GIVEN REQUEST |
Please quote exactly the opening lines of the data, from the first line to the one where "SC.camera = cam" appears.

(begin)

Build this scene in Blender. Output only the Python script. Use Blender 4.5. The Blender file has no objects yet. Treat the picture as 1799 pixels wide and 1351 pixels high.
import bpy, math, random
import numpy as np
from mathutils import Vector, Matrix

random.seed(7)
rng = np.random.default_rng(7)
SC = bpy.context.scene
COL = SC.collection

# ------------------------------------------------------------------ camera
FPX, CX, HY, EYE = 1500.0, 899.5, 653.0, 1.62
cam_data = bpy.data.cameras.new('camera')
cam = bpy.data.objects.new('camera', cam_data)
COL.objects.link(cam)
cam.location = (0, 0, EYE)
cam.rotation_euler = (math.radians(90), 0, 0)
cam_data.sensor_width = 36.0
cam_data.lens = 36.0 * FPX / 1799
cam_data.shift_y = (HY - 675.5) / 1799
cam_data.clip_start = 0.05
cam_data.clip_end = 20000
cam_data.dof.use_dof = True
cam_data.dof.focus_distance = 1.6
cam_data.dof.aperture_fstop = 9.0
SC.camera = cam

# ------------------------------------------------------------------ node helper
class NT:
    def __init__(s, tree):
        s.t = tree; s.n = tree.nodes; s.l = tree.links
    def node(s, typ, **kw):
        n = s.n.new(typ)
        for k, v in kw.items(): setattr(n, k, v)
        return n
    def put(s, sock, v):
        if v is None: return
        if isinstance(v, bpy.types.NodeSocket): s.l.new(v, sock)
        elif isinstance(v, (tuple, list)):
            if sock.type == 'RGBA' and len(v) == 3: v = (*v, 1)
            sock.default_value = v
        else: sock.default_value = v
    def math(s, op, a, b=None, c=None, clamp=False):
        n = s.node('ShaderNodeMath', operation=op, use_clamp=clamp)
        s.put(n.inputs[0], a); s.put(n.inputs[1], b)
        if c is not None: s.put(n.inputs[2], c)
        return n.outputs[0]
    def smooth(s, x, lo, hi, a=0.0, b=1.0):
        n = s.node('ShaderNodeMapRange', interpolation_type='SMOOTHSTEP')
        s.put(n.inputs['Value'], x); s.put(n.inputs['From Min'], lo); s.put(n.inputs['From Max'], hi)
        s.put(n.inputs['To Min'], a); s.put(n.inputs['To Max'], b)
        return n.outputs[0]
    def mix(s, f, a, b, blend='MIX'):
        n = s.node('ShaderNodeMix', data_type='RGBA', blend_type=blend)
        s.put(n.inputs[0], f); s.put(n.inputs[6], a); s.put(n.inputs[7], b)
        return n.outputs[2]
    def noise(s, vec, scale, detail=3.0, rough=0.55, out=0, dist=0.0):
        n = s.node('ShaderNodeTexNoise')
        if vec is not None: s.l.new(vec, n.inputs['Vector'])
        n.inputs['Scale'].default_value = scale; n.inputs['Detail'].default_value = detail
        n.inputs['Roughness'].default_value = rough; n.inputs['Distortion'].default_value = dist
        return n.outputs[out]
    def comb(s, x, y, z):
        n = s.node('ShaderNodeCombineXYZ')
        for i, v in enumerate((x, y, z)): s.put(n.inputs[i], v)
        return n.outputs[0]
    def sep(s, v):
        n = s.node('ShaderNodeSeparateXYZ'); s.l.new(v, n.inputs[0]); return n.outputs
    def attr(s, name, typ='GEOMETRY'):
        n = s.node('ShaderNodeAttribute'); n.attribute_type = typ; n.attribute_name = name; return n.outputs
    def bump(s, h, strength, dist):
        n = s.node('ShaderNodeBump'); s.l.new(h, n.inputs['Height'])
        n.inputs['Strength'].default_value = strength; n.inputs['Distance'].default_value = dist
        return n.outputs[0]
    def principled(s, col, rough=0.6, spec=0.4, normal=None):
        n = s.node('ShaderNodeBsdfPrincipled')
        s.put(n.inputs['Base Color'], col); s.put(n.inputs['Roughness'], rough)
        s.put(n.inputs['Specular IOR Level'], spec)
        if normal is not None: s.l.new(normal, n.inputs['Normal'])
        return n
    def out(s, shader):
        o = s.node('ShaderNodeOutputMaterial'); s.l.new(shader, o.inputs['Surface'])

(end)

FINAL ANSWER |
Build this scene in Blender. Output only the Python script. Use Blender 4.5. The Blender file has no objects yet. Treat the picture as 1799 pixels wide and 1351 pixels high.
import bpy, math, random
import numpy as np
from mathutils import Vector, Matrix

random.seed(7)
rng = np.random.default_rng(7)
SC = bpy.context.scene
COL = SC.collection

# ------------------------------------------------------------------ camera
FPX, CX, HY, EYE = 1500.0, 899.5, 653.0, 1.62
cam_data = bpy.data.cameras.new('camera')
cam = bpy.data.objects.new('camera', cam_data)
COL.objects.link(cam)
cam.location = (0, 0, EYE)
cam.rotation_euler = (math.radians(90), 0, 0)
cam_data.sensor_width = 36.0
cam_data.lens = 36.0 * FPX / 1799
cam_data.shift_y = (HY - 675.5) / 1799
cam_data.clip_start = 0.05
cam_data.clip_end = 20000
cam_data.dof.use_dof = True
cam_data.dof.focus_distance = 1.6
cam_data.dof.aperture_fstop = 9.0
SC.camera = cam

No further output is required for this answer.